The issue before the court in the Sit Jay Sing case was whether the alien's departure at a time, when a warrant of deportation was outstanding against him, interrupted the continuous residence he had established in the United States since his original entry in 1939. Sit Jay Sing conceded that he "effected his own deportation" when he voluntarily departed foreign in September of 1945 at a time when a warrant of deportation was outstanding. He maintained, however, that there was no interruption in his residency in this particular instance because he departed foreign voluntarily with the permission of the Immigration Service aboard a vessel of United States registry. The court held that a departure from the United States under a warrant of deportation breaks the continuity of residence for the purpose of section 249 and the fact that the Immigration Service consented to his departure as a crewman did not lessen the force of deportation. In its discussion of whether deportation interrupts residence the court assumed that residency in the United States can be made out by an alien while aboard a vessel of United States registry ( 182 F. Supp. 292, 294, Note 5).

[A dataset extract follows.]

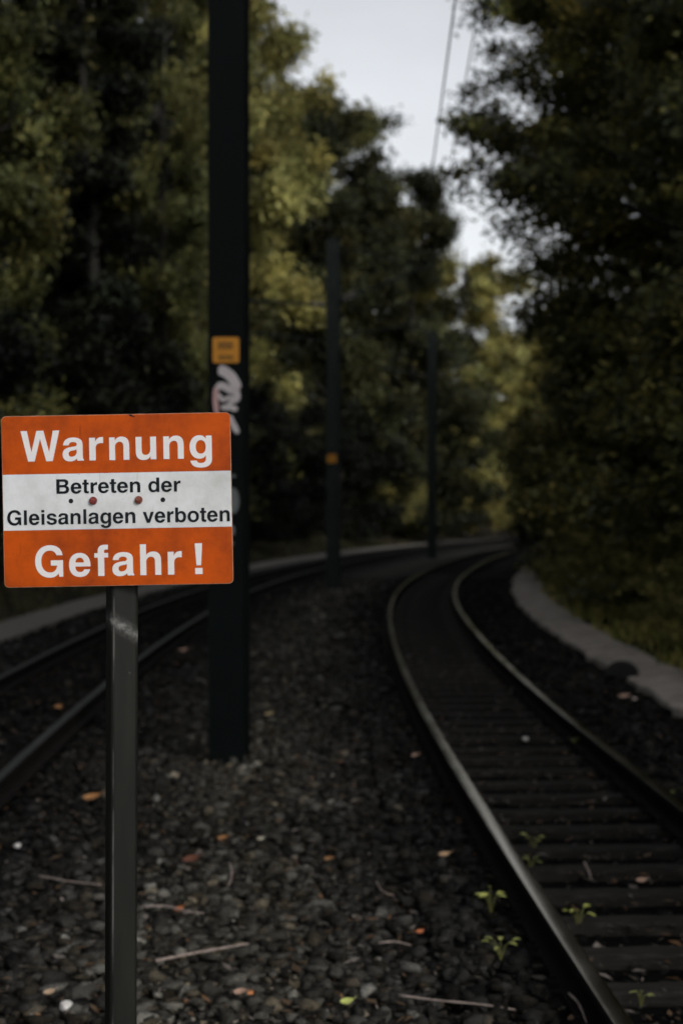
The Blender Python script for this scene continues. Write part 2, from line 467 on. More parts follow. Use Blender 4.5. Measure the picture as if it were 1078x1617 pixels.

A foreign voyage by an alien seaman on a vessel of United States registry does not terminate the constitutional protection he enjoyed prior to his departure. Kwang Hai Chew v. Colding, 344 U.S. 590. Applying the foregoing principle to the present case, we conclude that the respondent's service aboard a vessel of United States registry since his original entry in 1945 may be deemed as "continuous residence" in the United States for the purpose of qualifying for the creation of a record of lawful admission for permanent residence pursuant to the provisions of section 249 of the Immigration and Nationality Act. The respondent's several departures as an alien crewman since his original entry in 1945 have not been under an order and warrant of deportation. This factor distinguishes the case before us from the decision of the Assistant Commissioner in the case of S---- J---- S----, 8 I. N. Dec. 463. Cf. Roggenbihl v. Lusby et al., The Malden, 116 Fed. Supp. 315, 318 (U.S.D.C. Mass., 1953).
ORDER: It is directed that the alien's application for the creation of a record of lawful admission for permanent residence pursuant to the provisions of section 249 of the Immigration and Nationality Act be and the same is hereby granted.
It is further directed that the order entered by the special inquiry officer on June 17, 1966 be and the same is hereby withdrawn.